▶ Work to be completed: Quote the whole listing verbatim.
>> Start
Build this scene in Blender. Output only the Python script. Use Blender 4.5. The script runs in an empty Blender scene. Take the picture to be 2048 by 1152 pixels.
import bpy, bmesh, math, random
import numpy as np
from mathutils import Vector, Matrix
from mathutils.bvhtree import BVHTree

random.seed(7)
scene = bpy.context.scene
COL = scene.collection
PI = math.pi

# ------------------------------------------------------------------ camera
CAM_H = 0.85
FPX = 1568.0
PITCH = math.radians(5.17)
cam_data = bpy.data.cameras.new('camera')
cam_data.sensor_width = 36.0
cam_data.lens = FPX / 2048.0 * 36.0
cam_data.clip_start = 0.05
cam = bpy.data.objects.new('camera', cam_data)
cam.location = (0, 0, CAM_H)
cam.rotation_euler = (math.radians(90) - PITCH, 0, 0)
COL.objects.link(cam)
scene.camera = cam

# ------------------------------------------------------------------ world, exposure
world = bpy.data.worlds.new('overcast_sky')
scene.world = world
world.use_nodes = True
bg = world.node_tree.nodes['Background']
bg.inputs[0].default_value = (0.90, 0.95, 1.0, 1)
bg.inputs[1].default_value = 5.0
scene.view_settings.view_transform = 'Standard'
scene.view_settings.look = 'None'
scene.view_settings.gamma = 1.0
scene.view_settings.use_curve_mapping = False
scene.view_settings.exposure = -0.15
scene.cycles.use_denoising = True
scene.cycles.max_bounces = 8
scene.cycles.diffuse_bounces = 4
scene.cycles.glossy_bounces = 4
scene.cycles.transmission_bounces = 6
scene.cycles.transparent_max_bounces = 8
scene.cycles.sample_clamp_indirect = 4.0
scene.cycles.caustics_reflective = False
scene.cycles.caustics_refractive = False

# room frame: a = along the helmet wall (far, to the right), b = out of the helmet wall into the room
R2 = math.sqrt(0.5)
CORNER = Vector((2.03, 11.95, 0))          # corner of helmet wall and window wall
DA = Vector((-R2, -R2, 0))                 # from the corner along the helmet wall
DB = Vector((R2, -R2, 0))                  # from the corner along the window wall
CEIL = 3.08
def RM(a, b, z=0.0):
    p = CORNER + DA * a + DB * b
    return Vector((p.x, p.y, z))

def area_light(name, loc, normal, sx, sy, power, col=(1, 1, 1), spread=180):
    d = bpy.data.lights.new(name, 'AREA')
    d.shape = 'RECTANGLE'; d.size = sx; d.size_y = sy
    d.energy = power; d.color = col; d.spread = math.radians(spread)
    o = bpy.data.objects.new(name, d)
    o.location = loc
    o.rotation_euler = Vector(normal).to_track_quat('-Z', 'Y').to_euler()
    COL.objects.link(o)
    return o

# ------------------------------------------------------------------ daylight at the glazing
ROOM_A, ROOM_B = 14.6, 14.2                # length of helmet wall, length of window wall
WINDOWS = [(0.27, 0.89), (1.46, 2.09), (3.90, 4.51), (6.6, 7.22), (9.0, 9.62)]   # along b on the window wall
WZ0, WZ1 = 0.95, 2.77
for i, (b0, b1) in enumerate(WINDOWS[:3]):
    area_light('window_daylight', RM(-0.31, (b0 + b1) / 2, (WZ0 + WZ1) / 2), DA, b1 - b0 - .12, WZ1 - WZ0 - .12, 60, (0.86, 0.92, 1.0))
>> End
▶ Answer:
Build this scene in Blender. Output only the Python script. Use Blender 4.5. The script runs in an empty Blender scene. Take the picture to be 2048 by 1152 pixels.
import bpy, bmesh, math, random
import numpy as np
from mathutils import Vector, Matrix
from mathutils.bvhtree import BVHTree

random.seed(7)
scene = bpy.context.scene
COL = scene.collection
PI = math.pi

# ------------------------------------------------------------------ camera
CAM_H = 0.85
FPX = 1568.0
PITCH = math.radians(5.17)
cam_data = bpy.data.cameras.new('camera')
cam_data.sensor_width = 36.0
cam_data.lens = FPX / 2048.0 * 36.0
cam_data.clip_start = 0.05
cam = bpy.data.objects.new('camera', cam_data)
cam.location = (0, 0, CAM_H)
cam.rotation_euler = (math.radians(90) - PITCH, 0, 0)
COL.objects.link(cam)
scene.camera = cam

# ------------------------------------------------------------------ world, exposure
world = bpy.data.worlds.new('overcast_sky')
scene.world = world
world.use_nodes = True
bg = world.node_tree.nodes['Background']
bg.inputs[0].default_value = (0.90, 0.95, 1.0, 1)
bg.inputs[1].default_value = 5.0
scene.view_settings.view_transform = 'Standard'
scene.view_settings.look = 'None'
scene.view_settings.gamma = 1.0
scene.view_settings.use_curve_mapping = False
scene.view_settings.exposure = -0.15
scene.cycles.use_denoising = True
scene.cycles.max_bounces = 8
scene.cycles.diffuse_bounces = 4
scene.cycles.glossy_bounces = 4
scene.cycles.transmission_bounces = 6
scene.cycles.transparent_max_bounces = 8
scene.cycles.sample_clamp_indirect = 4.0
scene.cycles.caustics_reflective = False
scene.cycles.caustics_refractive = False

# room frame: a = along the helmet wall (far, to the right), b = out of the helmet wall into the room
R2 = math.sqrt(0.5)
CORNER = Vector((2.03, 11.95, 0))          # corner of helmet wall and window wall
DA = Vector((-R2, -R2, 0))                 # from the corner along the helmet wall
DB = Vector((R2, -R2, 0))                  # from the corner along the window wall
CEIL = 3.08
def RM(a, b, z=0.0):
    p = CORNER + DA * a + DB * b
    return Vector((p.x, p.y, z))

def area_light(name, loc, normal, sx, sy, power, col=(1, 1, 1), spread=180):
    d = bpy.data.lights.new(name, 'AREA')
    d.shape = 'RECTANGLE'; d.size = sx; d.size_y = sy
    d.energy = power; d.color = col; d.spread = math.radians(spread)
    o = bpy.data.objects.new(name, d)
    o.location = loc
    o.rotation_euler = Vector(normal).to_track_quat('-Z', 'Y').to_euler()
    COL.objects.link(o)
    return o

# ------------------------------------------------------------------ daylight at the glazing
ROOM_A, ROOM_B = 14.6, 14.2                # length of helmet wall, length of window wall
WINDOWS = [(0.27, 0.89), (1.46, 2.09), (3.90, 4.51), (6.6, 7.22), (9.0, 9.62)]   # along b on the window wall
WZ0, WZ1 = 0.95, 2.77
for i, (b0, b1) in enumerate(WINDOWS[:3]):
    area_light('window_daylight', RM(-0.31, (b0 + b1) / 2, (WZ0 + WZ1) / 2), DA, b1 - b0 - .12, WZ1 - WZ0 - .12, 60, (0.86, 0.92, 1.0))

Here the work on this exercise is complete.